My experiences in Colombia as a tattooed woman ring true to the feeling of being a sort of sideshow attraction with people staring and taking photos of me. I secretly love it, although I do wonder why in this day and age it’s still seen as such a cultural taboo.

People have told me they imagine that where I come from, England is a much more accepting society when it comes to looking different. The truth is it’s all the same. Difference is usually met with opposition and resistance.

So is it really a question of culture?

I decided to ask the highly-skilled tattoo artist Lorena Correa aka “Skunk Rocker” what she believed were the issues with being tattooed, pierced and in her case… punk.

FROM THE ARCHIVES | Bogotá: Punk’s not dead

I interviewed her as she meticulously drew out a digital design for her next customer full of bright graffiti style colors on one of her trademark hyena designs. She tells me hyenas are beautiful misunderstood creatures misrepresented as dirty scavengers.

For her they are the punks of the animal kingdom.

As I began to ask her questions it became clear she also had experienced the typical, almost cliche response from her family. It seems with girls we usually face the same disappointed looks and head shaking from our fathers as we choose to wear black jeans, army boots and a band t-shirt with skulls on instead of an elegant flowing floral dress and high heeled shoes for the family get-together.

We’ve also heard the same words from our loved ones… “It’s just a phase you’ll grow out of it soon.”

It seems no matter what your cultural background is, this lifestyle choice is viewed as a typical rebellious stage for a teenager rather than an acceptable way to live your life as an adult.

We both come from an artistic educational background. Perhaps because it’s one of the few career paths where your pink hair and tattooed arm is seen as an expression of your personality rather than a clear sign you have been to jail once or twice.

Art can manifest itself in many forms, and more than just the high class gallery artist selling work for obscene sums of money.

Lorena applied her artistic flair to the human canvas with a job at Arkham Tattoo but was met with disappointment from her parents. Her family’s opinion was that tattooing was like “making a pact with the Devil” and was disfigurement of the body.

They didn’t talk to her for at least a month when they found out.

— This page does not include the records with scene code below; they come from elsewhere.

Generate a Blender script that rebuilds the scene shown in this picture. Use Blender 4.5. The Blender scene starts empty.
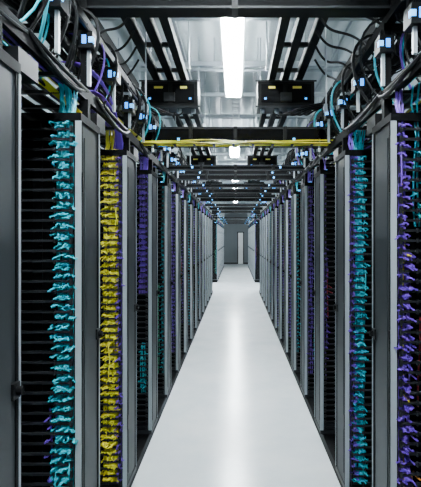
import bpy, math, random
from mathutils import Vector
R=random.Random(7)

# ---------------- materials ----------------
def mat(name,col,rough=.5,metal=0,emit=None,es=0,noise=0,nscale=20,bump=0,spec=None):
    m=bpy.data.materials.new(name); m.use_nodes=True
    nt=m.node_tree; b=nt.nodes['Principled BSDF']
    b.inputs['Base Color'].default_value=(*col,1)
    b.inputs['Roughness'].default_value=rough
    b.inputs['Metallic'].default_value=metal
    if spec is not None: b.inputs['Specular IOR Level'].default_value=spec
    if emit:
        b.inputs['Emission Color'].default_value=(*emit,1); b.inputs['Emission Strength'].default_value=es
    if noise or bump:
        tc=nt.nodes.new('ShaderNodeTexCoord'); n=nt.nodes.new('ShaderNodeTexNoise')
        n.inputs['Scale'].default_value=nscale; n.inputs['Detail'].default_value=4
        nt.links.new(tc.outputs['Object'],n.inputs['Vector'])
        if noise:
            r=nt.nodes.new('ShaderNodeMapRange')
            r.inputs['To Min'].default_value=1-noise; r.inputs['To Max'].default_value=1+noise
            nt.links.new(n.outputs['Fac'],r.inputs['Value'])
            v=nt.nodes.new('ShaderNodeVectorMath'); v.operation='SCALE'
            v.inputs[0].default_value=col
            nt.links.new(r.outputs['Result'],v.inputs['Scale'])
            nt.links.new(v.outputs['Vector'],b.inputs['Base Color'])
        if bump:
            bp=nt.nodes.new('ShaderNodeBump'); bp.inputs['Strength'].default_value=bump; bp.inputs['Distance'].default_value=.01
            nt.links.new(n.outputs['Fac'],bp.inputs['Height']); nt.links.new(bp.outputs['Normal'],b.inputs['Normal'])
    return m
M={}
M['black']=mat('black_powdercoat',(.002,.0022,.0026),.6,0,noise=.2,spec=.08)
M['finger']=mat('black_plastic_finger',(.011,.012,.014),.4,0,spec=.3)
M['blk2']=mat('black_metal',(.003,.0033,.0038),.45,0,spec=.2)
M['dgrey']=mat('dark_grey_steel',(.013,.015,.017),.45,.0,spec=.25)
M['door']=mat('grey_door_panel',(.020,.024,.027),.45,.0,noise=.12,nscale=3,spec=.2)
M['edge']=mat('brushed_aluminium_edge',(.36,.41,.44),.35,.2)
M['silver']=mat('galvanised_steel',(.40,.45,.48),.4,.4,noise=.15,nscale=12)
M['teal']=mat('teal_cable',(.004,.50,.62),.4,noise=.25,nscale=9)
M['yellow']=mat('yellow_cable',(.95,.88,.03),.4,noise=.2,nscale=9)
M['purple']=mat('purple_cable',(.17,.055,.55),.4,noise=.3,nscale=9)
M['red']=mat('red_cable',(.4,.02,.03),.4)
M['green']=mat('green_cable',(.03,.35,.15),.4)
M['orange']=mat('orange_cable',(.6,.22,.03),.4)
M['rubber']=mat('black_rubber_cable',(.004,.004,.005),.5,spec=.25)
M['blue']=mat('glowing_blue_connector',(.02,.25,.75),.35,emit=(.03,.30,1),es=3)  # connector given its own glow, to look like a blue LED
M['lblue']=mat('glowing_blue_plastic',(.15,.5,.95),.35,emit=(.06,.42,1),es=2.6)  # emission makes the plastic bits shine like small blue lights
M['label']=mat('yellow_label',(.8,.7,.1),.6)
M['white']=mat('white_enamel',(.8,.82,.83),.4)
M['led']=mat('led_green',(.1,.8,.4),.4,emit=(.1,1,.5),es=8)
M['ledb']=mat('led_blue',(.1,.4,.9),.4,emit=(.15,.45,1),es=18)
M['lamp']=mat('lamp_diffuser',(.9,.95,1),.5,emit=(.88,.965,1.0),es=170)
M['wall']=mat('wall_paint',(.25,.29,.31),.7,noise=.05,nscale=2)
M['wallb']=mat('grey_wall_paint',(.12,.14,.15),.7,noise=.05,nscale=2)
M['doorw']=mat('white_door_paint',(.88,.9,.9),.5)
def floormat():
    m=mat('sealed_concrete_floor',(.7,.74,.76),.3,0)
    nt=m.node_tree; b=nt.nodes['Principled BSDF']
    tc=nt.nodes.new('ShaderNodeTexCoord')
    n=nt.nodes.new('ShaderNodeTexNoise'); n.inputs['Scale'].default_value=1.6; n.inputs['Detail'].default_value=8; n.inputs['Roughness'].default_value=.65
    cr=nt.nodes.new('ShaderNodeValToRGB')
    cr.color_ramp.elements[0].position=.3; cr.color_ramp.elements[0].color=(.70,.78,.82,1)
    cr.color_ramp.elements[1].position=.7; cr.color_ramp.elements[1].color=(.90,.935,.95,1)
    nt.links.new(tc.outputs['Object'],n.inputs['Vector']); nt.links.new(n.outputs['Fac'],cr.inputs['Fac'])
    nt.links.new(cr.outputs['Color'],b.inputs['Base Color'])
    n2=nt.nodes.new('ShaderNodeTexNoise'); n2.inputs['Scale'].default_value=4; n2.inputs['Detail'].default_value=5
    nt.links.new(tc.outputs['Object'],n2.inputs['Vector'])
    mr=nt.nodes.new('ShaderNodeMapRange'); mr.inputs['To Min'].default_value=.14; mr.inputs['To Max'].default_value=.30
    nt.links.new(n2.outputs['Fac'],mr.inputs['Value']); nt.links.new(mr.outputs['Result'],b.inputs['Roughness'])
    b.inputs['Specular IOR Level'].default_value=.9
    return m
M['floor']=floormat()
def ceilmat():
    m=mat('corrugated_ceiling_deck',(.42,.48,.50),.5,0)
    nt=m.node_tree; b=nt.nodes['Principled BSDF']
    tc=nt.nodes.new('ShaderNodeTexCoord'); w=nt.nodes.new('ShaderNodeTexWave'); w.bands_direction='X'; w.inputs['Scale'].default_value=1.3
    nt.links.new(tc.outputs['Object'],w.inputs['Vector'])
    bp=nt.nodes.new('ShaderNodeBump'); bp.inputs['Strength'].default_value=.6; bp.inputs['Distance'].default_value=.05
    nt.links.new(w.outputs['Fac'],bp.inputs['Height']); nt.links.new(bp.outputs['Normal'],b.inputs['Normal'])
    return m
M['ceil']=ceilmat()

# ---------------- mesh builder ----------------
class MB:
    def __init__(s): s.v=[];s.f=[];s.m=[];s.mats=[]
    def mi(s,k):
        if k not in s.mats: s.mats.append(k)
        return s.mats.index(k)
    def box(s,x0,x1,y0,y1,z0,z1,k):
        if x0>x1:x0,x1=x1,x0
        i=len(s.v); m=s.mi(k)
        s.v+=[(x0,y0,z0),(x1,y0,z0),(x1,y1,z0),(x0,y1,z0),(x0,y0,z1),(x1,y0,z1),(x1,y1,z1),(x0,y1,z1)]
        for q in((0,3,2,1),(4,5,6,7),(0,1,5,4),(1,2,6,5),(2,3,7,6),(3,0,4,7)):
            s.f.append(tuple(i+a for a in q)); s.m.append(m)
    def tube(s,pts,r,k,n=5):
        m=s.mi(k); pts=[Vector(p) for p in pts]; base=len(s.v); L=len(pts)
        up=None
        for j,p in enumerate(pts):
            d=(pts[min(j+1,L-1)]-pts[max(j-1,0)])
            if d.length<1e-9:d=Vector((0,0,1))
            d.normalize()
            if up is None:
                up=Vector((1,0,0)) if abs(d.x)<.8 else Vector((0,0,1))
            a=up-d*up.dot(d)
            if a.length<1e-4: a=d.orthogonal()
            a.normalize(); up=a; b=d.cross(a)
            for q in range(n):
                t=2*math.pi*q/n
                s.v.append(tuple(p+(a*math.cos(t)+b*math.sin(t))*r))
        for j in range(L-1):
            for q in range(n):
                q2=(q+1)%n
                s.f.append((base+j*n+q,base+j*n+q2,base+(j+1)*n+q2,base+(j+1)*n+q)); s.m.append(m)
        s.f.append(tuple(base+q for q in reversed(range(n)))); s.m.append(m)
        s.f.append(tuple(base+(L-1)*n+q for q in range(n))); s.m.append(m)
    def mesh(s,name,sx=1):
        me=bpy.data.meshes.new(name)
        v=[(x*sx,y,z) for x,y,z in s.v] if sx!=1 else s.v
        f=[tuple(reversed(q)) for q in s.f] if sx<0 else s.f
        me.from_pydata(v,[],f)
        for k in s.mats: me.materials.append(M[k])
        me.polygons.foreach_set('material_index',s.m); me.update()
        return me
def obj(name,me,loc=(0,0,0),parent=None):
    o=bpy.data.objects.new(name,me); o.location=loc
    bpy.context.scene.collection.objects.link(o)
    if parent:o.parent=parent
    return o
def bez(p0,p1,p2,p3,n=14):
    p0,p1,p2,p3=map(Vector,(p0,p1,p2,p3)); o=[]
    for i in range(n+1):
        t=i/n; o.append(p0*(1-t)**3+p1*3*t*(1-t)**2+p2*3*t*t*(1-t)+p3*t**3)
    return o

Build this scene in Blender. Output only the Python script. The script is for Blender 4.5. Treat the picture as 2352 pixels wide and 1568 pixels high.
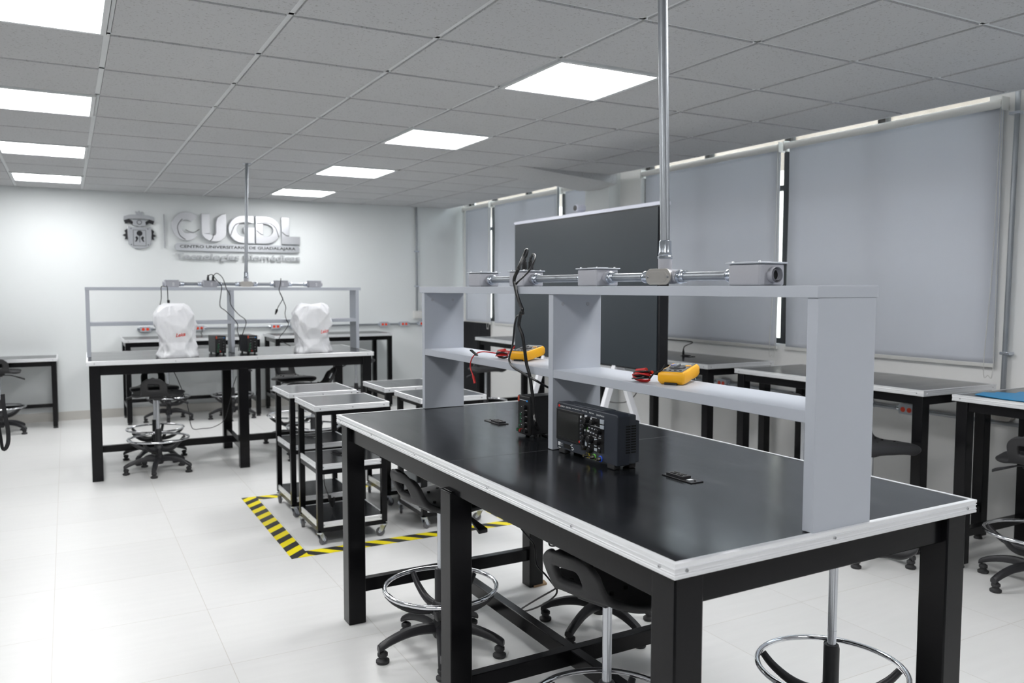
import bpy, bmesh, math, random
from mathutils import Vector, Matrix, noise
from mathutils.bvhtree import BVHTree
random.seed(7)
PI = math.pi
SC = bpy.context.scene
for o in list(bpy.data.objects): bpy.data.objects.remove(o)
COL = SC.collection

# ------------------------------------------------------------------ camera, world, exposure
H = 1.423                      # eye height
ZC = 2.47                      # suspended ceiling
YB = 9.937                     # back wall
XR = 4.69                      # window wall
TX0, TY0, TS = .181, 3.835, .61  # ceiling grid
cam = bpy.data.cameras.new('camera'); co = bpy.data.objects.new('camera', cam); COL.objects.link(co)
cam.sensor_width = 36.0; cam.lens = 1870.0 / 2352 * 36; cam.clip_start = .05; cam.clip_end = 200
yaw, pit, rol = .5002, -.065, .00135
cy, sy = math.cos(yaw), math.sin(yaw)
fwd = Vector((sy * math.cos(pit), cy * math.cos(pit), math.sin(pit)))
r0 = Vector((cy, -sy, 0)); u0 = r0.cross(fwd)
rt = r0 * math.cos(rol) + u0 * math.sin(rol); up = rt.cross(fwd)
M = Matrix((rt, up, -fwd)).transposed().to_4x4(); M.translation = (0, 0, H)
co.matrix_world = M
cam.dof.use_dof = True; cam.dof.focus_distance = 2.5; cam.dof.aperture_fstop = 4.5
SC.camera = co
SC.view_settings.view_transform = 'Standard'; SC.view_settings.look = 'None'
SC.view_settings.exposure = 0.12; SC.view_settings.gamma = 1.0
SC.view_settings.use_curve_mapping = False
W = bpy.data.worlds.new('sky'); SC.world = W; W.use_nodes = True
nt = W.node_tree; bg = nt.nodes['Background']
bg.inputs[0].default_value = (.86, .93, 1, 1); bg.inputs[1].default_value = 8.0
PANEL = 19.5                    # LED panel strength

# ------------------------------------------------------------------ materials
MAT = {}
def mat(name, col, rough=.5, metal=0.0, spec=.5, emit=0, noise=None, bump=None, coat=0, trans=0, alpha=1):
    """noise=(scale, amount, stretch xyz) modulates the colour, bump=(scale,strength)"""
    m = bpy.data.materials.new(name); m.use_nodes = True
    n = m.node_tree.nodes; l = m.node_tree.links; b = n['Principled BSDF']
    b.inputs['Base Color'].default_value = (*col, 1); b.inputs['Roughness'].default_value = rough
    b.inputs['Metallic'].default_value = metal; b.inputs['Specular IOR Level'].default_value = spec
    b.inputs['Coat Weight'].default_value = coat
    if trans: b.inputs['Transmission Weight'].default_value = trans
    if alpha < 1: b.inputs['Alpha'].default_value = alpha
    if emit:
        b.inputs['Emission Color'].default_value = (*col, 1); b.inputs['Emission Strength'].default_value = emit
    tc = n.new('ShaderNodeTexCoord')
    if noise:
        sc, amt, st = noise
        mp = n.new('ShaderNodeMapping'); mp.inputs['Scale'].default_value = st; l.new(tc.outputs['Object'], mp.inputs[0])
        nz = n.new('ShaderNodeTexNoise'); nz.inputs['Scale'].default_value = sc; nz.inputs['Detail'].default_value = 5
        l.new(mp.outputs[0], nz.inputs['Vector'])
        mx = n.new('ShaderNodeMix'); mx.data_type = 'RGBA'
        mx.inputs[6].default_value = (*[c * (1 - amt) for c in col], 1); mx.inputs[7].default_value = (*[min(1, c * (1 + amt)) for c in col], 1)
        l.new(nz.outputs['Fac'], mx.inputs[0]); l.new(mx.outputs[2], b.inputs['Base Color'])
    if bump:
        nb = n.new('ShaderNodeTexNoise'); nb.inputs['Scale'].default_value = bump[0]; nb.inputs['Detail'].default_value = 3
        bp = n.new('ShaderNodeBump'); bp.inputs['Strength'].default_value = bump[1]; bp.inputs['Distance'].default_value = .002
        l.new(tc.outputs['Object'], nb.inputs['Vector']); l.new(nb.outputs['Fac'], bp.inputs['Height']); l.new(bp.outputs[0], b.inputs['Normal'])
    MAT[name] = m
    return m
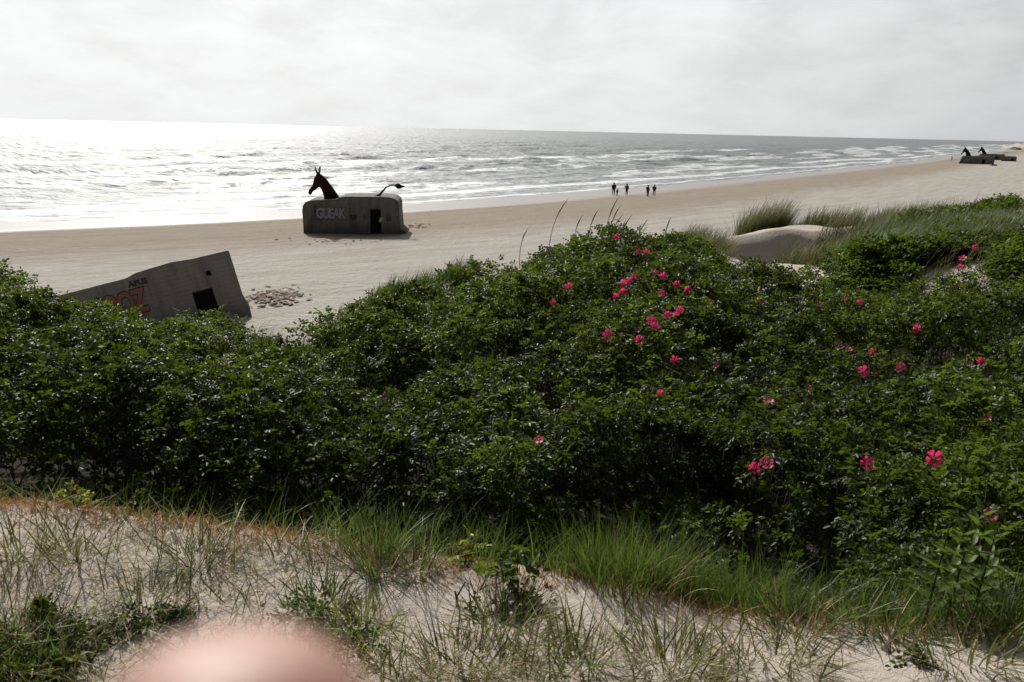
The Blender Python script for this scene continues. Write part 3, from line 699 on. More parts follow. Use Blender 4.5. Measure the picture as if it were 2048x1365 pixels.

They said they hadn’t paid for an expensive university course for her to be wasting her talent in a tattoo shop in Chapinero. Despite this painful resistance, she is now a success and not only in tattoos. She also continues with her painting and street murals.

FROM THE ARCHIVES | Bodies by design

When I first thought about writing this article, I imagined it was going to be a story about social acceptance and whether or not being tattooed would mean the difference between getting a job and standing in the bread line.

But the more Lorena and I talked, the more I saw there was a much deeper issue we women had to deal with.

Our femininity. She had been told countless times by other women what a shame it was that her beauty was ruined by her piercings and radical hairstyle. If only she’d get rid of it all she would be such a pretty girl and men would like her more.

Having being told the same I understood where she was coming from. It seems that a tattooed or alternatively dressed woman becomes both less attractive and seen as less feminine. We had even both had our sexuality questioned simply because of the way we look.

The truth is my tattoos make me me feel more like a woman that I ever have before. I’m comfortable in my colourful skin and to me my real beauty shows because I am confident with who I am.

I used to feel shy and self conscious about the way I looked. If anything, I discovered I could be feminine thanks to my lifestyle choices and I know that goes for a lot of beautiful tattooed women.

There is still a long way to go before tattooing and the alternative lifestyle is accepted by a global society and who knows maybe being a taboo is part of it’s charm.

However, tattoos are a way of self expression for many people, and there are wonderful artists out there who can make your body as beautiful on the outside as you are on the inside.

Make sure your tattoo artist is clean, respectful and knows what they are doing because your art is for life.

There’s nothing worse than a beautiful woman with an ugly tattoo.